The pattern I have seen with testing over my career shows a strong correspondence with the risk of failure in a project. Big projects are more likely to be tested than small ones, mission critical applications are more likely to be tested than one off marketing web sites, in house systems are less likely to be tested than public facing ones.
That said there are still projects that have been excessively tested and those that have not been tested enough, but these are the minority.
first, get rid of the split between 'testers' and 'developers'. Everyone tests
second, in TDD, the developers code the tests before they code the feature/story
What you have described is not TDD [it may be Scrum though; Scrum is a project-management methodology independent of the development methodology; Scrum is not relevant to your problem]
Scenarios where automated testing is impossible are exceedingly rare. Scenarios where automated testing is difficult, expensive, or inconvenient are much more common - but it is precisely these scenarios where automated testing is needed the most.
From the vague description, I assume the software is drawing something on the screen. If what is being drawn is determined by data, formulas, or functional steps, then at least write automated tests that test to the level of the data/formulas/functional steps. If the screen output is deterministic (the same steps result in the same drawing output every time) then test manually once, take a screenshot, and let future tests compare the output to the verified screenshot. If the screen output is nondeterministic and not governed by data, formulas, or functional steps, then you're in that rare area where automated testing may be impossible. But I doubt it.

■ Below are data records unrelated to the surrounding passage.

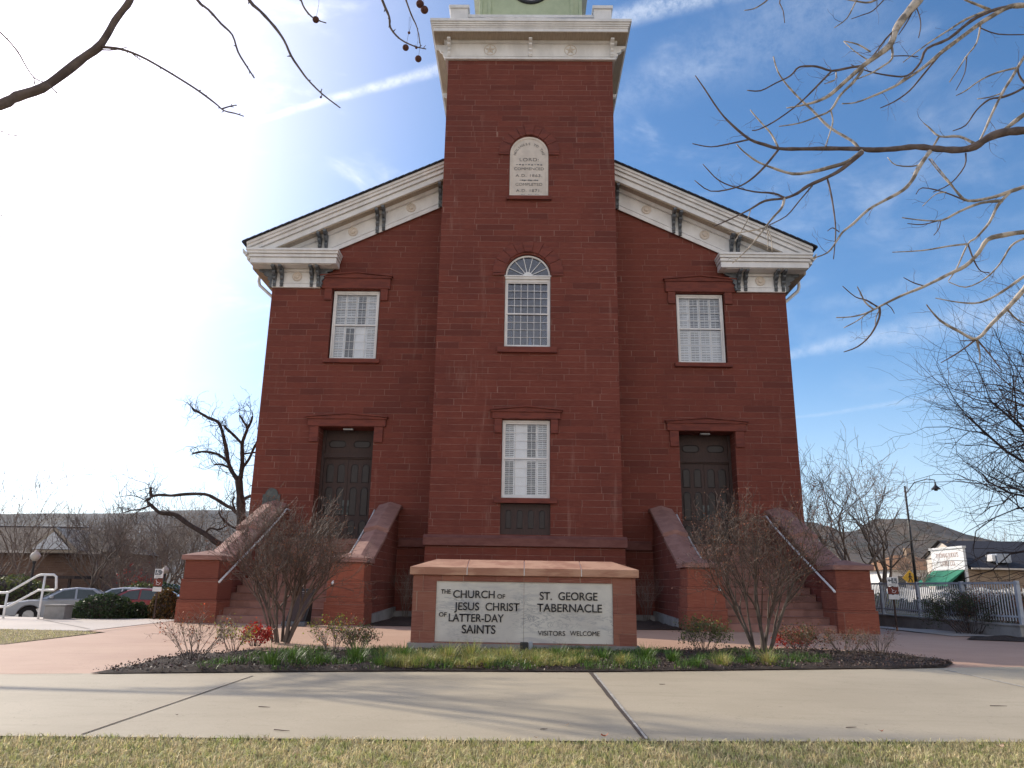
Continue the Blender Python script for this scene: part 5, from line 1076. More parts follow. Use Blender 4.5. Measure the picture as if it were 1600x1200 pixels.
m = MB(); s0 = A(TB[0][0][0][0], TB[0][0][0][1], 1, yfun(*TB[0][0][0], gl)); m.tube([(s0.x-.5, -18.9, -.2), (s0.x-.45, -18.9, s0.z*.5), (s0.x-.25, -18.9, s0.z*.9), s0], [.20, .15, .12, .05], 10); m.build('trunk', 'sycbark', syl, smooth=True)
s1 = A(TB[6][0][0][0], TB[6][0][0][1], 1, yfun(*TB[6][0][0], gl2)); m = MB(); link(m, (s0.x-.3, -18.9, s0.z*.85), s1, .05, .008); m.build('side_limb', 'sycbark', syl, smooth=True)
# big pruned tree behind the church on the left
pt = empty('pruned_tree', (-11.2, 6, -.6), 'dark leafless tree with heavily pruned crooked limbs behind the church corner', 'tree')
p_ = lambda L: ca(L, 190, 600, 4.617); gp_ = (6.0, .8, .5)
PB = [([(830, 1420), (850, 1250), (865, 1050), (862, 900), (855, 800), (845, 690)], 19, 11), ([(842, 700), (790, 620), (770, 560), (755, 470), (735, 380), (715, 310), (690, 270), (620, 240), (560, 205), (520, 185), (508, 168)], 7.5, 3), ([(852, 700), (870, 600), (870, 500), (870, 430), (890, 370), (910, 320), (935, 270), (945, 230)], 8, 3), ([(910, 325), (880, 270), (850, 226)], 3.6, 3), ([(865, 428), (810, 370), (765, 330), (742, 300)], 4.6, 4),
      ([(770, 565), (700, 510), (620, 490), (560, 490), (508, 505)], 4.6, 2.8), ([(770, 602), (720, 580), (672, 582)], 3.6, 2.8), ([(868, 610), (920, 540), (960, 450), (1010, 380)], 5, 3.4), ([(875, 505), (950, 495), (1000, 490)], 3, 2.4), ([(855, 1200), (700, 1150), (600, 1080), (480, 1010), (400, 950), (350, 935), (280, 930), (240, 900), (188, 852)], 10, 4.6), ([(865, 960), (800, 900), (760, 880), (680, 830), (600, 795), (460, 795), (360, 805), (270, 800), (215, 815), (185, 845)], 6, 3.6), ([(215, 815), (208, 780), (212, 745)], 4.5, 4.5), ([(200, 880), (130, 905), (70, 912), (10, 930)], 3, 1.4), ([(860, 860), (900, 820), (960, 800), (1010, 790)], 5, 4), ([(815, 900), (800, 850), (815, 815)], 4, 3), ([(600, 1080), (640, 1040), (700, 1050), (760, 1020)], 4, 2), ([(850, 1050), (780, 1020), (720, 960), (700, 920)], 4, 2), ([(190, 850), (120, 815), (60, 805), (0, 812)], 1.8, .8)]
m = MB(); m2 = MB()
for i, (pts, w0, w1) in enumerate(PB):
    o, rd = traced(m, p_(pts), w0, w1, gp_, 8); 
    if i: twigs(m2, o, rd, .75, .85, dict(TP, wig=.2, rmin=.007, tl=2), 500+i, .014); twigs(m2, [o[-1], o[-1]+Vector((-.1, 0, .1)), o[-1]+Vector((-.1, 0, .2)), o[-1]+Vector((-.15, 0, .1))], [w0*.01]*4, 1, .9, dict(TP, wig=.2, rmin=.007, tl=2), 600+i, .014)
m.build('limbs', 'darkbark', pt, smooth=True); m2.build('twigs', 'darkbark', pt, normals=False)
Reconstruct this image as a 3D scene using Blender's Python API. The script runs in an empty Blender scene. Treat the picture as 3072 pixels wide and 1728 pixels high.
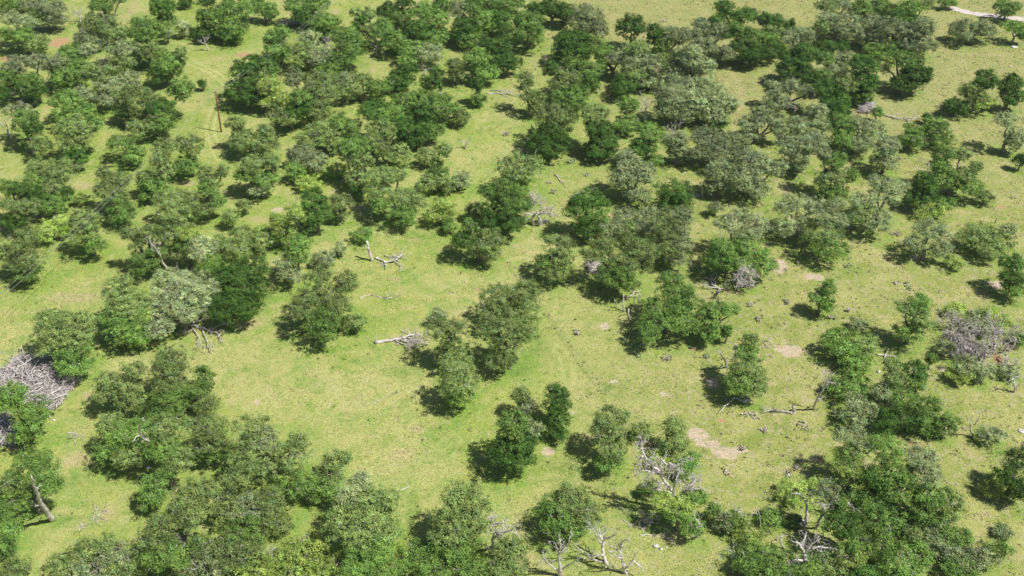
import bpy, math, random
import numpy as np
# ---------------------------------------------------------------- camera, sky, sun
S = bpy.context.scene
COL = S.collection
cam = bpy.data.cameras.new('camera'); cam.lens = 37.5; cam.sensor_width = 36; cam.clip_start = 1; cam.clip_end = 6000
co = bpy.data.objects.new('camera', cam); COL.objects.link(co)
co.location = (0, 0, 122); co.rotation_euler = (math.radians(90-37), 0, 0)
S.camera = co
SV = np.array([.60, -.20, 1.0]); SV /= np.linalg.norm(SV)
EL = math.asin(SV[2]); AZ = math.atan2(SV[0], SV[1])
W = bpy.data.worlds.new('World'); S.world = W; W.use_nodes = True
nt = W.node_tree; sky = nt.nodes.new('ShaderNodeTexSky'); sky.sky_type = 'NISHITA'; sky.sun_disc = False
sky.sun_elevation = EL; sky.sun_rotation = AZ
nt.links.new(sky.outputs[0], nt.nodes['Background'].inputs[0]); nt.nodes['Background'].inputs[1].default_value = .056
L = bpy.data.lights.new('sun', 'SUN'); L.energy = 4.6; L.angle = math.radians(.5); L.color = (1, .965, .9)
lo = bpy.data.objects.new('sun', L); COL.objects.link(lo); lo.location = (0, 0, 200)
from mathutils import Vector
lo.rotation_euler = Vector(SV).to_track_quat('Z', 'Y').to_euler()
S.view_settings.view_transform = 'Standard'; S.view_settings.look = 'None'; S.view_settings.exposure = 0.2; S.view_settings.gamma = 1
S.cycles.max_bounces = 5; S.cycles.diffuse_bounces = 3; S.cycles.transmission_bounces = 3; S.cycles.glossy_bounces = 2
rng = np.random.default_rng(7); random.seed(7)

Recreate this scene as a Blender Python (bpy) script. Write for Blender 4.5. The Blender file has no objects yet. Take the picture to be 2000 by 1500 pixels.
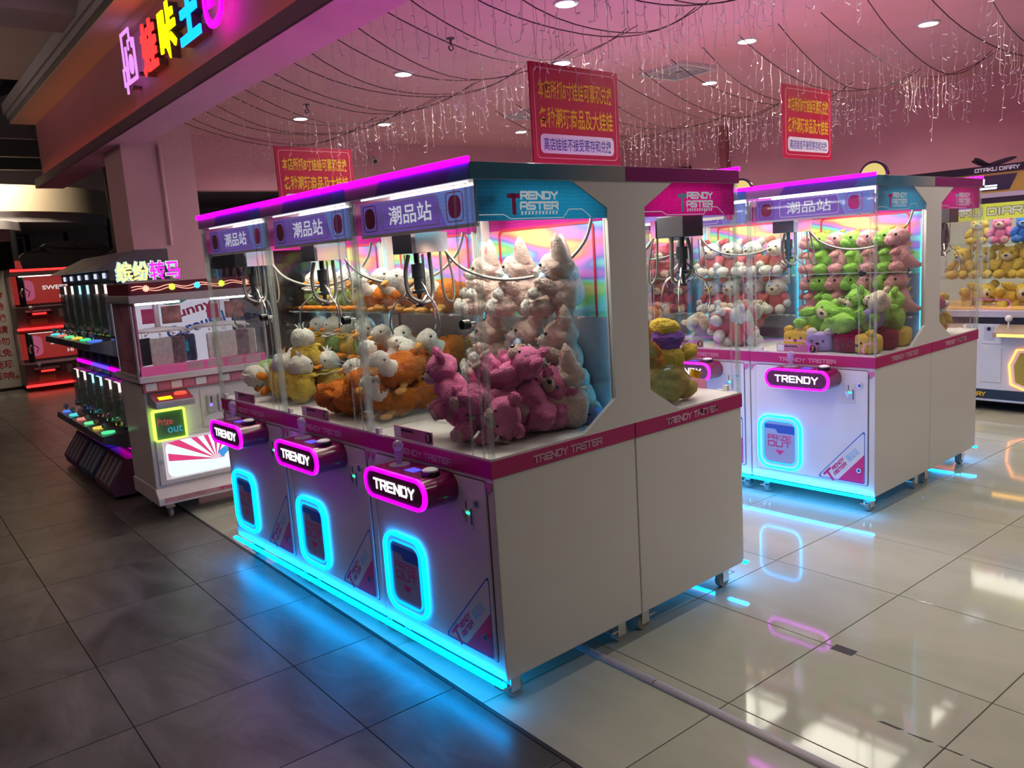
import bpy, bmesh, math, random
from mathutils import Matrix, Vector, Euler, noise
random.seed(7)
SC = bpy.context.scene
COL = SC.collection
PI = math.pi

# ------------------------------------------------------------------ camera, world, exposure
cam_d = bpy.data.cameras.new('camera')
cam = bpy.data.objects.new('camera', cam_d)
COL.objects.link(cam)
cam_d.sensor_width = 36.0
cam_d.lens = 1574.13 / 2000 * 36.0
cam_d.clip_start = 0.05
cam_d.clip_end = 80
_r = Vector((0.75489146, -0.65276770, -0.06350763))
_u = Vector((0.14940268, 0.07686962, 0.98578390))
_f = Vector((0.63860608, 0.75364806, -0.15555346))
M = Matrix((( _r.x, _u.x, -_f.x, -1.7168), (_r.y, _u.y, -_f.y, -2.16675), (_r.z, _u.z, -_f.z, 1.6648), (0, 0, 0, 1)))
cam.matrix_world = M
SC.camera = cam
SC.view_settings.view_transform = 'Standard'
SC.view_settings.look = 'None'
SC.view_settings.exposure = 0.0
SC.view_settings.gamma = 1.0
SC.view_settings.use_curve_mapping = False
SC.cycles.transparent_max_bounces = 28
SC.cycles.max_bounces = 5
SC.cycles.diffuse_bounces = 2
SC.cycles.glossy_bounces = 3
SC.cycles.use_adaptive_sampling = True
SC.cycles.adaptive_threshold = 0.05
SC.cycles.use_denoising = True
SC.cycles.sample_clamp_indirect = 6.0
W = bpy.data.worlds.new('mall_ambient')
SC.world = W
W.use_nodes = True
W.node_tree.nodes['Background'].inputs[0].default_value = (0.80, 0.84, 1.0, 1)
W.node_tree.nodes['Background'].inputs[1].default_value = 0.025

STORE = -math.radians(2.0)           # the shop's own grid is turned two degrees against the machine rows
RS = Matrix.Rotation(STORE, 4, 'Z')

# brightness of the real lamps
E_DOWN = 10.6          # watts of a ceiling downlight
E_ROOF = 9.6          # lamp panel under a machine roof
E_CYAN = 26.0          # cyan light strips
E_MAG = 6.5           # magenta light strips

def area_light(name, loc, size, power, color, rot=(0, 0, 0), shape='DISK', spread=PI):
    l = bpy.data.lights.new(name, 'AREA')
    l.shape = shape
    l.size = size
    l.energy = power
    l.color = color
    l.spread = spread
    o = bpy.data.objects.new(name, l)
    COL.objects.link(o)
    o.location = loc
    o.rotation_euler = rot
    return o

DOWNLIGHTS = [  # store ceiling, world x, y
    (2.19, 3.56), (2.31, 5.65), (3.31, 5.65), (3.16, 2.70), (2.08, 1.56), (4.02, 1.54), (5.09, 2.65), (4.91, 0.56),
    (5.24, 5.56), (2.02, -0.5), (3.0, 0.6), (3.95, -0.5), (4.1, 3.6), (2.0, -2.4), (3.9, -2.4), (5.9, -1.4), (6.2, 1.5), (6.3, 4.4)]
CEIL = 3.20
for _i, (_x, _y) in enumerate(DOWNLIGHTS):
    area_light('downlight_lamp', (_x, _y, CEIL - 0.035), 0.13, E_DOWN, (1.0, 0.94, 0.82), spread=math.radians(150))
# corridor of the mall: warm uplights added below its ceiling, then weak cool lamps
for _x, _y, _p in ((-2.6, 3.0, 55), (-2.6, 8.0, 60), (-2.6, -3.0, 40)):
    area_light('corridor_ceiling_fill', (_x, _y, 2.9), 0.6, _p, (1.0, 0.80, 0.66), rot=(PI, 0, 0))     # added fill that brightens the corridor ceiling, no fitting behind it
for _x, _y, _p in ((-3.4, 1.0, 6), (-3.4, 7.0, 6)):
    area_light('corridor_lamp', (_x, _y, 3.8), 0.4, _p, (0.86, 0.92, 1.0), spread=math.radians(80))

# ------------------------------------------------------------------ materials
MATS = {}
def _new(name):
    m = bpy.data.materials.new(name)
    m.use_nodes = True
    return m, m.node_tree.nodes, m.node_tree.links, m.node_tree.nodes['Principled BSDF']
def mat(name, col, rough=0.5, metal=0.0, coat=0.0, sheen=0.0, bump=None, emit=None, spec=0.5, var=0.0, varscale=8.0):
    if name in MATS: return MATS[name]
    m, n, l, p = _new(name)
    p.inputs['Base Color'].default_value = (*col, 1)
    p.inputs['Roughness'].default_value = rough
    p.inputs['Metallic'].default_value = metal
    p.inputs['Coat Weight'].default_value = coat
    p.inputs['Coat Roughness'].default_value = 0.08
    p.inputs['Sheen Weight'].default_value = sheen
    p.inputs['Specular IOR Level'].default_value = spec
    tc = None
    if bump or var:
        tc = n.new('ShaderNodeTexCoord')
    if bump:
        t = n.new('ShaderNodeTexNoise'); t.inputs['Scale'].default_value = bump[0]; t.inputs['Detail'].default_value = 4
        b = n.new('ShaderNodeBump'); b.inputs['Strength'].default_value = bump[1]; b.inputs['Distance'].default_value = bump[2] if len(bump) > 2 else 0.01
        l.new(tc.outputs['Object'], t.inputs['Vector']); l.new(t.outputs['Fac'], b.inputs['Height']); l.new(b.outputs['Normal'], p.inputs['Normal'])
    if var:
        t = n.new('ShaderNodeTexNoise'); t.inputs['Scale'].default_value = varscale; t.inputs['Detail'].default_value = 5
        r = n.new('ShaderNodeValToRGB')
        r.color_ramp.elements[0].color = (*[c * (1 - var) for c in col], 1); r.color_ramp.elements[0].position = 0.3
        r.color_ramp.elements[1].color = (*[min(1, c * (1 + var)) for c in col], 1); r.color_ramp.elements[1].position = 0.7
        l.new(tc.outputs['Object'], t.inputs['Vector']); l.new(t.outputs['Fac'], r.inputs['Fac']); l.new(r.outputs['Color'], p.inputs['Base Color'])
    if emit:
        p.inputs['Emission Color'].default_value = (*emit[0], 1)
        p.inputs['Emission Strength'].default_value = emit[1]
    MATS[name] = m
    return m
def glow(name, col, s):
    return mat(name, (0.02, 0.02, 0.02), 0.6, emit=(col, s))
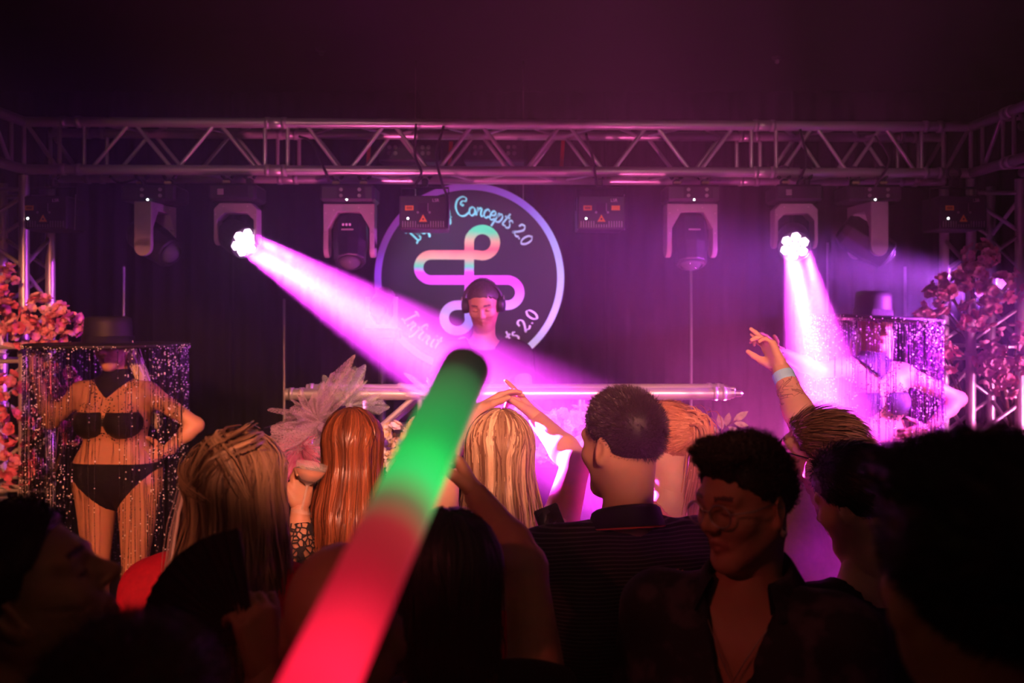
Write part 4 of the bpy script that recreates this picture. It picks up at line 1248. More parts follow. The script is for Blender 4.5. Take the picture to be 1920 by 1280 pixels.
bough('shaded rose blossom bough low on the left tower behind the beads', [P(14, 860, 4.66), P(40, 780, 4.55), P(70, 720, 4.5)],
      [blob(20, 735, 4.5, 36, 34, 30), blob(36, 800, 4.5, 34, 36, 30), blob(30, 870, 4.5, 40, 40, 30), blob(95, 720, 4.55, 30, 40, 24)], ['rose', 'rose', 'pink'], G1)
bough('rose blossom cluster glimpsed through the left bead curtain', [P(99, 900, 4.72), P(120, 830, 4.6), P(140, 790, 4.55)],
      [blob(140, 800, 4.5, 22, 40, 22), blob(120, 720, 4.5, 26, 34, 20)], ['rose', 'pink'], G1)
G2 = 'pale blossom boughs on the right tower'
bough('pale pink blossom bough climbing the right tower', [P(1822, 640, 4.72), P(1825, 560, 4.6), P(1830, 470, 4.55)],
      [blob(1838, 478, 4.5, 34, 24, 30), blob(1822, 520, 4.5, 34, 26, 30), blob(1870, 540, 4.5, 44, 36, 40), blob(1835, 590, 4.5, 38, 26, 34)], ['blush', 'pink', 'blush'], G2)
bough('pale blossom spray reaching left from the right tower over the hat', [P(1822, 640, 4.72), P(1785, 560, 4.6), P(1750, 590, 4.5)],
      [blob(1775, 535, 4.5, 22, 18, 18), blob(1752, 565, 4.5, 26, 24, 26), blob(1732, 595, 4.5, 16, 16, 12)], ['blush', 'pink'], G2)
bough('blossom clump at the right picture edge, peach in the haze', [P(1895, 800, 4.7), P(1885, 720, 4.55), P(1890, 640, 4.5)],
      [blob(1865, 665, 4.45, 36, 26, 32), blob(1855, 695, 4.45, 22, 20, 18), blob(1905, 650, 4.45, 40, 50, 40), blob(1880, 720, 4.45, 22, 26, 20)], ['blush', 'blush', 'pink'], G2)
bough('dim blossom sprig beside the right dancer\'s elbow', [P(1822, 800, 4.72), P(1790, 720, 4.6), P(1775, 690, 4.55)],
      [blob(1780, 672, 4.5, 22, 18, 16), blob(1762, 650, 4.5, 16, 16, 10)], ['pink', 'blush'], G2)
G3 = 'flowers along the booth truss'
zt = lambda: 0
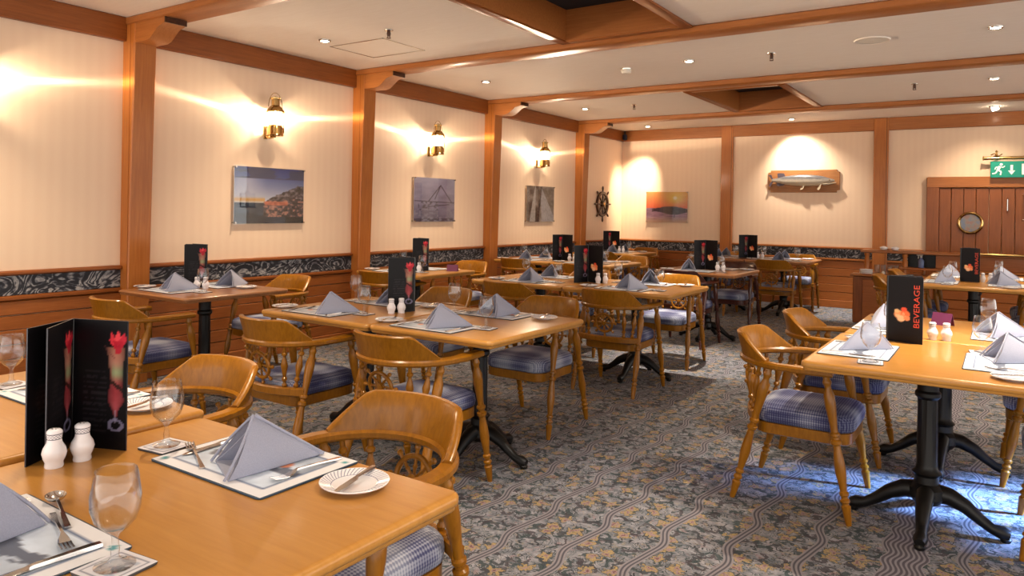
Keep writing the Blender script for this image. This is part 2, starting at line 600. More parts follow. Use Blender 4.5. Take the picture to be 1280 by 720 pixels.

I'm guessing that the only reason testing has not been automated so far is that the developers don't care about it. In TDD, the developers do the testing, so they feel the pain of the boring repetition of testing the same 62-step process a hundred times until all the bugs are gone. Nothing will get an automated testing solution developed faster than making the developers do the testing.
Best Answer
The problem with testing any piece of software is that complexity blows up pretty quickly. The fact is, you can't test all possible combinations of parameters passed to your methods. Phadke advocates a Design of Experiments (DOE) approach, which allows generation of the likely list of parameter values that need to be tested.
The idea is that, even though you are not testing exhaustively, most defects cause a "fault region" to occur rather than an isolated point fault. The DOE approach Phadke advocates using orthogonal arrays samples the parameter space finely enough to hit all possible fault regions.
Isolated faults will probably not be identified, but these are generally fewer than fault regions.
The DOE approach gives you a systematic way of choosing the parameter values to vary.